Bullying, Josecho San Mateo; Espagne; 97 mn; présenté les 3, 4, 5 septembre.



Jermal en Indonésie

Présenté en première nord-américaine dans la section Regard sur les cinémas du monde, Jermal, des cinéastes Ravi Bharwani et Rayya Makarim, raconte l’histoire de Jaya, orphelin de mère, qui vient rejoindre son père Johar, le responsable d’un jermal, une plate-forme de pêche construite sur pilotis située à environ 15km des côtes indonésiennes. Il est vite déçu. Le père rejette ce fils qu’il ne connaît pas puisqu’il s’est enfui au moment de la naissance de Jaya, refoulant dans sa mémoire son existence malgré les lettres nombreuses envoyées par la mère du petit.
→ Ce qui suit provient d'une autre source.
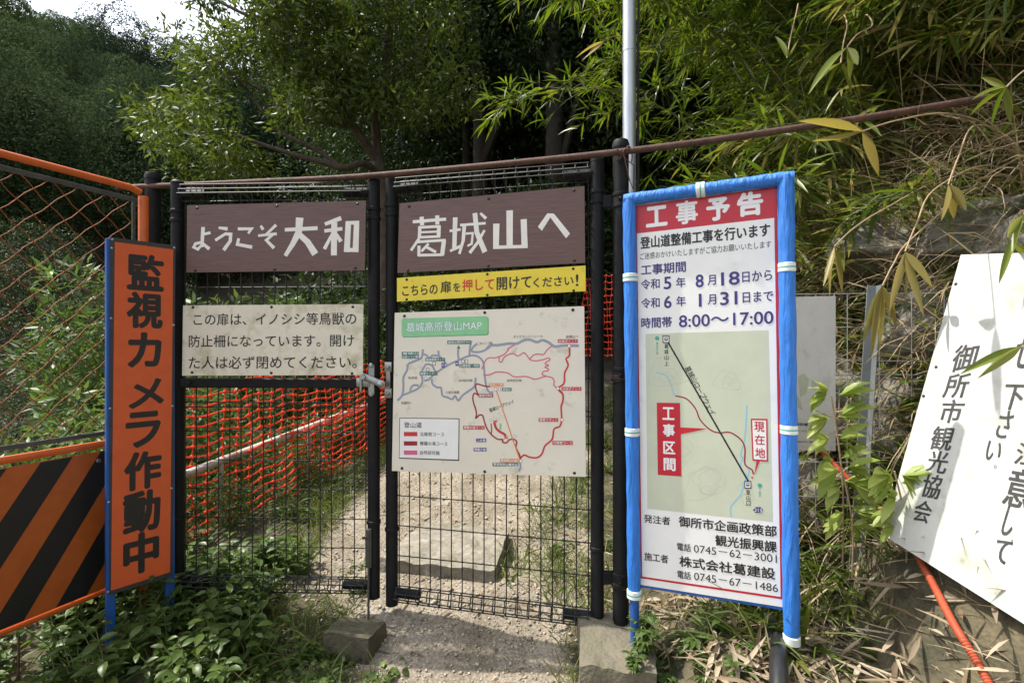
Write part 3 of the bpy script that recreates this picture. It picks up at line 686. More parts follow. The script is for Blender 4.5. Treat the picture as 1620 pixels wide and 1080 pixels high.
for tf, body, x0, x1, y, h in ((ZA, '秋津洲', 178, 270, 782, 30), (ZA, '自然研究路', 722, 868, 810, 28), (ZA, '小鳥の楽園', 580, 725, 936, 32), (ZA, '水越峠へ', 100, 215, 1048, 34), (ZA, 'キャンプ場', 950, 1080, 418, 30), (ZB, 'ダイヤモンドトレール', 290, 605, 345, 32), (ZB, '岩橋山へ', 848, 980, 347, 32), (ZB, '自然研究路', 225, 380, 810, 30)):
    s.text('map_lettering', M['ink_soft'], body, tf(x0, y), tf(x1, y), h / 6.75, .006, 4.8)
s.text('map_lettering', M['ink_soft'], '葛城ロープウェイ', ZC(238, 322), ZC(495, 222), 6.2, .01, 5.0, True)
def rr(x0, y0, x1, y1, r, tf): 
    return [tf(cx + r * math.cos(a), cy + r * math.sin(a)) for cx, cy, a0 in ((x1 - r, y0 + r, -90), (x1 - r, y1 - r, 0), (x0 + r, y1 - r, 90), (x0 + r, y0 + r, 180)) for a in [R(a0 + k * 30) for k in range(4)]]
tt = lambda x, y: ZA(x, y - .028 * (x - 105))
s.poly('title_plate', M['title_green_d'], rr(112, 166, 1040, 358, 22, tt), 1.2); s.poly('title_plate', M['title_green'], rr(105, 158, 1032, 350, 22, tt), 1.8)
s.text('title_lettering', M['teal_l'], '葛城高原登山MAP', ZA(150, 245), ZA(970, 234), 15.6, .055, 2.4)
s.text('title_lettering', M['white'], '葛城高原登山MAP', ZA(154, 245), ZA(966, 234), 14.6, .008, 3.0)
K = T5
s.poly('legend', M['ink_soft'], [K(82, 704), K(439, 708), K(437, 962), K(80, 948)], 1.2); s.poly('legend', M['white'], [K(86, 708), K(434, 713), K(431, 954), K(83, 942)], 1.8)
s.text('legend_lettering', M['ink'], '登山道', K(110, 747), K(216, 747), 9, .01)
for y, mm, body, x1 in ((801, 'route_red', '北尾根コース', 348), (857, 'route_wine', '櫛羅の滝コース', 368), (912, 'route_pink', '自然研究路', 322)):
    s.poly('legend', M[mm], [K(109, y - 13), K(189, y - 13), K(189, y + 13), K(109, y + 13)], 2.4)
    s.text('legend_lettering', M['ink'], body, K(205, y), K(x1, y + 2), 6.4, .008)
bolts(s, [K(*q) for q in ((112, 110), (588, 90), (1104, 74), (98, 1006), (588, 1026), (1113, 1034))], 2.5)
s.finish(root)

# ------------------------------------------------------------------ construction notice with a blue foam frame
pxY = [(1004.4, 326), (1229.6, 295.6), (1239, 960), (1011.7, 924)]
d0 = 1.9; cY = [EYE + ray(*q) * (d0 * k) for q, k in zip(pxY, (1, .9, .895, .995))]
s = Sign(pxY, cY); Y6, Y7, YM = Z3(960, 240, 2.7), Z3(960, 620, 2.5727), Z3(1000, 520, 3.483)
footL = Vector((cY[3].x, cY[3].y, 0)); 
root = empty('construction_notice', Vector(((cY[2].x + cY[3].x) / 2, (cY[2].y + cY[3].y) / 2, .1)), 'tall white construction notice with red heading in a blue foam padded frame', 'notice sign')
s.slab('panel', M['white'], .006, -.03, 1.04, -.02, 1.0)
s.poly('red_print', M['red_print'], [Y6(120, 232), Y6(728, 150), Y6(728, 281), Y6(124, 350)], 1)
s.line('red_print', M['red_print'], [Y6(124, 340), Y7(139, 754)], 3.6, 1.2); s.line('red_print', M['red_print'], [Y6(722, 280), Y7(714, 842)], 4.6, 1.2); s.line('red_print', M['red_print'], [Y7(136, 752), Y7(718, 838)], 3.6, 1.4)
for ch, x, y, w_, h_ in (('工', 213, 276, 92, 88), ('事', 342, 259, 94, 100), ('予', 476, 245, 102, 98), ('告', 612, 223, 112, 104)):
    s.text('lettering', M['white_letter'], ch, Y6(x - w_ / 2, y + .115 * w_ / 2), Y6(x + w_ / 2, y - .115 * w_ / 2), h_ / 2.7, .034 if ch == '事' else .055, 3)
for body, x0, y0, x1, y1, h, mm, bo in (('登山道整備工事を行います', 143, 390, 698, 333, 55, 'ink', .03), ('ご迷惑おかけいたしますがご協力お願いいたします', 142, 444, 702, 398, 30, 'ink', .004), ('工事期間', 146, 503, 338, 493, 46, 'navy', .025),
                                  ('令和', 146, 567, 226, 563, 44, 'navy', .02), ('5', 243, 561, 276, 560, 54, 'navy', .03), ('年', 296, 558, 336, 557, 44, 'navy', .02), ('8', 379, 552, 414, 551, 56, 'navy', .03), ('月', 430, 549, 466, 547, 44, 'navy', .02), ('18', 488, 543, 568, 539, 58, 'navy', .03), ('日から', 578, 535, 706, 527, 46, 'navy', .02),
                                  ('令和', 147, 647, 226, 644, 44, 'navy', .02), ('6', 244, 642, 277, 641, 54, 'navy', .03), ('年', 297, 639, 337, 637, 44, 'navy', .02), ('1', 393, 634, 405, 634, 56, 'navy', .0), ('月', 431, 632, 467, 630, 44, 'navy', .02), ('31', 484, 627, 558, 624, 58, 'navy', .03), ('日まで', 580, 622, 711, 616, 46, 'navy', .02),
                                  ('時間帯', 147, 731, 278, 727, 46, 'navy', .025), ('8:00〜17:00', 308, 723, 712, 708, 54, 'navy', .022)):
    s.text('lettering', M[mm], body, Y6(x0, y0), Y6(x1, y1), h / 2.7, bo, 3)
for body, x0, y0, x1, y1, h, bo in (('発注者', 151, 515, 258, 522, 34, .02), ('御所市企画政策部', 293, 529, 692, 562, 45, .03), ('観光振興課', 441, 605, 692, 626, 46, .03), ('電話', 286, 628, 342, 632, 32, .015), ('0745－62－3001', 354, 636, 692, 677, 32, .004), ('施工者', 153, 670, 250, 676, 34, .02), ('株式会社葛建設', 295, 690, 686, 735, 46, .03), ('電話', 287, 741, 342, 745, 32, .015), ('0745－67－1486', 355, 749, 697, 796, 32, .004)):
    s.text('lettering', M['ink'], body, Y7(x0, y0), Y7(x1, y1), h / 2.57, bo, 3)
# its printed map
q = [YM(75, 28), YM(752, 8), YM(776, 1062), YM(84, 990)]
s.poly('printed_map', M['map_green'], q, 1)
for k in range(16):
    cx, cy = random.choice(((250, 700), (560, 300), (180, 250), (640, 900), (420, 850), (330, 420))); cx += random.uniform(-40, 40); cy += random.uniform(-40, 40); r0 = random.uniform(25, 110)
    pts = [(cx + r0 * (1 + .25 * math.sin(3 * a + k)) * math.cos(a), cy + r0 * (1 + .2 * math.cos(2 * a + k)) * math.sin(a) * .9) for a in np.linspace(0, 6.283, 30)[:-1]]
    pts = [(min(max(x, 90), 740), min(max(y, 35), 980)) for x, y in pts]
    s.line('printed_map', M['map_line'], [YM(*p) for p in pts], .7, 1.3 + .02 * k, True)
def YL(m, pts, w, layer, sm=True):
    if sm: pts = [(v.x, v.y) for v in spline([(a, b, 0) for a, b in pts], 4)]
    s.line('printed_map', M[m], [YM(*p) for p in pts], w, layer)
YL('map_blue', [(130, 238), (190, 260), (215, 310), (232, 368)], 1.6, 1.8); YL('map_blue', [(632, 420), (628, 520), (618, 620), (600, 700), (645, 780), (615, 850), (600, 910), (545, 980), (548, 1035)], 2.0, 1.8); YL('map_blue', [(612, 700), (598, 760), (640, 820)], 1.6, 1.85)
YL('route_wine', [(238, 369), (300, 385), (350, 440), (375, 500), (430, 555), (480, 572), (540, 570), (600, 610), (622, 660), (622, 745), (660, 775), (668, 800)], 2.2, 2.1)
YL('ink', [(190, 60), (405, 430), (640, 838)], 2.6, 2.5, False)
for t in np.linspace(.1, .92, 9): s.disc('printed_map', M['ink'], YM(190 + 450 * t, 60 + 778 * t), 1.7, 2.8)
for x, y in ((187, 57), (638, 858)):
    for w_, mm, ly in ((19, 'ink', 3.0), (14, 'white', 3.3)): s.poly('printed_map', M[mm], [YM(x - w_, y - w_ * 1.1), YM(x + w_, y - w_ * 1.1), YM(x + w_, y + w_ * 1.1), YM(x - w_, y + w_ * 1.1)], ly)
    s.poly('printed_map', M['ink'], [YM(x - 9, y - 11), YM(x + 9, y - 11), YM(x + 9, y + 8), YM(x - 9, y + 8)], 3.6); s.poly('printed_map', M['white'], [YM(x - 6, y - 6), YM(x + 6, y - 6), YM(x + 6, y), YM(x - 6, y)], 3.9)
for x, y in ((138, 52), (704, 862)): s.disc('printed_map', M['teal_l'], YM(x, y), 3.4, 2.6)
s.column('map_lettering', M['ink'], [(c_, *YM(x, y), 6.5, 7.5) for c_, x, y in (('葛', 189, 95), ('城', 189, 126), ('山', 190, 158), ('上', 190, 190), ('登', 639, 898), ('山', 640, 930), ('口', 641, 960))], .01, 3.2)
s.column('map_lettering', M['teal_l'], [(c_, *YM(x, y), 3.6, 4.4) for c_, x, y in (('葛', 138, 80), ('城', 138, 98), ('天', 138, 116), ('神', 138, 134), ('不', 704, 884), ('動', 704, 902), ('寺', 704, 918))], .005, 3.2)
s.text('map_lettering', M['ink'], '葛城山ロープウェイ', YM(302, 208), YM(448, 470), 9.5, .012, 3.2, True)
s.poly('map_callouts', M['red_print'], [YM(136, 406), YM(264, 408), YM(266, 542), YM(415, 549), YM(269, 580), YM(272, 812), YM(142, 803)], 4.0)
s.column('callout_lettering', M['white_letter'], [(c_, *YM(x, y), 19, 20) for c_, x, y in (('工', 200, 466), ('事', 203, 558), ('区', 205, 654), ('間', 207, 746))], .035, 5.0)
s.poly('map_callouts', M['red_print'], [YM(654, 494), YM(746, 495), YM(749, 731), YM(703, 728), YM(672, 808), YM(686, 727), YM(663, 725)], 4.0)
s.poly('map_callouts', M['white'], [YM(662, 503), YM(738, 504), YM(741, 721), YM(671, 717)], 4.5)
s.column('callout_lettering', M['red_print'], [(c_, *YM(x, y), 16, 16) for c_, x, y in (('現', 701, 539), ('在', 703, 610), ('地', 706, 682))], .02, 5.2)
s.disc('map_callouts', M['route_red'], YM(662, 818), 1.6, 4.0)
hexa = [YM(694 + 28 * math.cos(R(a)), 996 + 18 * math.sin(R(a))) for a in range(0, 360, 60)]
s.poly('map_callouts', M['navy'], hexa, 4.0); s.text('callout_lettering', M['white'], '213', YM(674, 995), YM(714, 998), 5.4, .01, 5)
obs = s.finish(root)
nY = s.n; yu = (cY[1] - cY[0]).normalized()
rt = .0235
C = lambda px, py, dd=.012: s.p((px, py)) + nY * dd
LT, RT = C(996.5, 317), C(1242.5, 284)
LBt, RBt = C(1004.5, 940), C(1252, 1000)
def foam(a, b, r):
    m = MB(); n = 26; pts = [a.lerp(b, i / n) for i in range(n + 1)]; rs = [r * (1 + .05 * math.sin(i * 2.4) + .03 * math.sin(i * .9)) for i in range(n + 1)]
    rs[0] = rs[-1] = r * .93; m.tube(pts, rs, 18)
    return m.build('foam_pad', M['foam'], root, True)
dn = (LBt - LT).normalized(); dr = (RBt - RT).normalized(); top = (RT - LT).normalized()
foam(LT - top * .018, RT + top * .024, rt * .93)
foam(LT + dn * .012 - dn * .02, LBt, rt); foam(RT + dr * .012 - dr * .02, RBt, rt * 1.06)
m = MB(); m.tube([LT, LT + (LBt - LT) * 1.15], .0165, 12); m.tube([RT, RT + (RBt - RT) * 1.0], .0165, 12)
b0, b1 = s.w(-.02, 1.0, -.012), s.w(1.03, 1.0, -.012); m.box((b0 + b1) / 2, ((b1 - b0).length, .022, .02), (yu, nY, Vector((0, 0, 1))))
m.build('frame', M['blue_metal'], root, True)
for (px, py), vert in (((1109, 300), 0), ((997.5, 440), 1), ((1242.5, 424), 1), ((1001, 682), 1), ((1247, 678), 1), ((1004.5, 936), 1)):
    if vert:
        side = px < 1100; q = LT + dn * ((C(px, py) - LT).dot(dn)) if side else RT + dr * ((C(px, py) - RT).dot(dr)); d_ = dn if side else dr
    else: d_ = top; q = LT + top * ((C(px, py) - LT).dot(top))
    m = MB(); m.tube([q - d_ * .0145, q - d_ * .013, q + d_ * .013, q + d_ * .0145], [rt * 1.06, rt * 1.13, rt * 1.13, rt * 1.06], 18)
    tp = m.build('tape_band', M['tape'], root, True)
    m = MB(); m.tube([q - d_ * .002, q + d_ * .002], rt * 1.15, 18); m.build('stripe', M['teal_l'], tp, True)
m = MB(); m.tube([RBt, RBt + dr * .004, RBt + dr * .028, RBt + dr * .03], [rt * .9, rt * 1.12, rt * 1.1, rt * .9], 14); m.build('foot_cap', M['tape'], root, True)

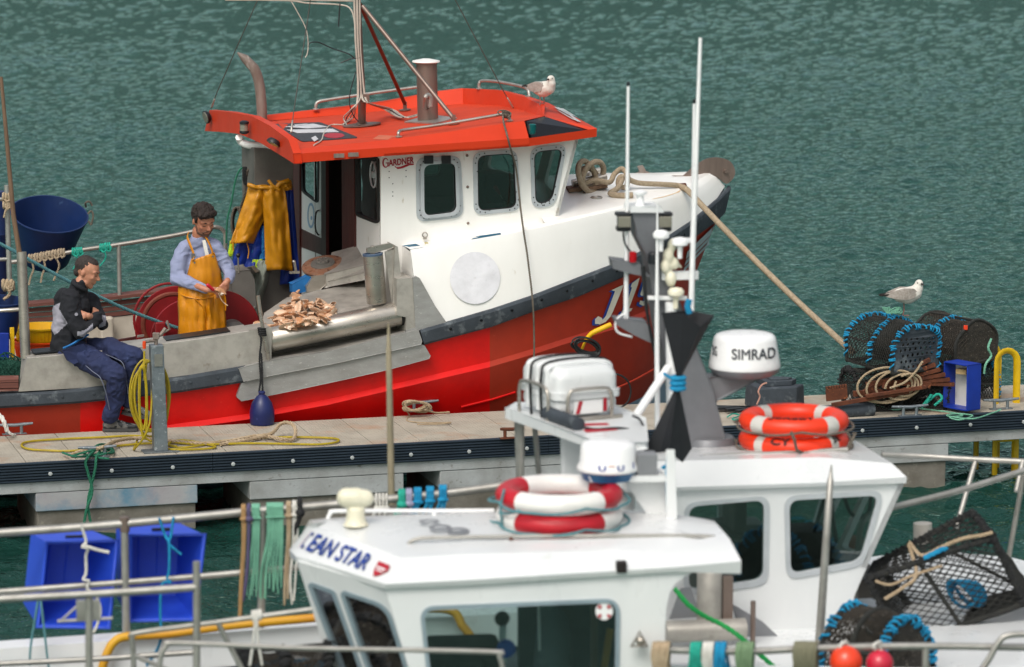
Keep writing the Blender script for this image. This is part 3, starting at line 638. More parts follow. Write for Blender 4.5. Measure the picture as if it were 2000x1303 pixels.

Les premières images du film montre l’enfant assoupi dans une barque qui l’amène vers sa nouvelle vie, ayant pour seuls biens ses livres rangés dans son sac à dos et une boîte de carton contenant quelques vêtements. Arrivé à bord, Jaya doit faire sa place parmi les autres enfants, rudes et illettrés, qui se moquent de lui et de ses livres. Mais il apprendra vite. Son courage, sa détermination doublés d’une intelligence vive auront raison des mauvais traitements infligés par ses compagnons d’infortune, rendus cruels par l’éprouvante et l’insoutenable vie à bord. Sans compter que sa ténacité aura raison de la réticence de son père, un homme grossier, introverti aux accès de violence incontrôlable, à reconnaître sa paternité.

Sous les apparences d’une fable à la fin heureuse, le film de Ravi Bharwani et de Rayya Makarim dénonce, en filigrane, la situation des enfants esclaves, la plupart des orphelins qui n’ont plus personne pour s’inquiéter de leur sort, employés comme main d’œuvre bon marché à des tâches d’adultes bien au delà de leurs forces. Il faut saluer le jeu excellent et crédible des acteurs, jeunes comme adultes, réunis dans ce huis clos que constitue l’étroite plate-forme sur laquelle ils évoluent.

À voir.

Jermal, Ravi Bharwani et Rayya Makarim, co-production Indonésie, Pays-Bas, Allemagne, Suisse; 90 mn; présenté les 2, 3, 5 et 6 septembre.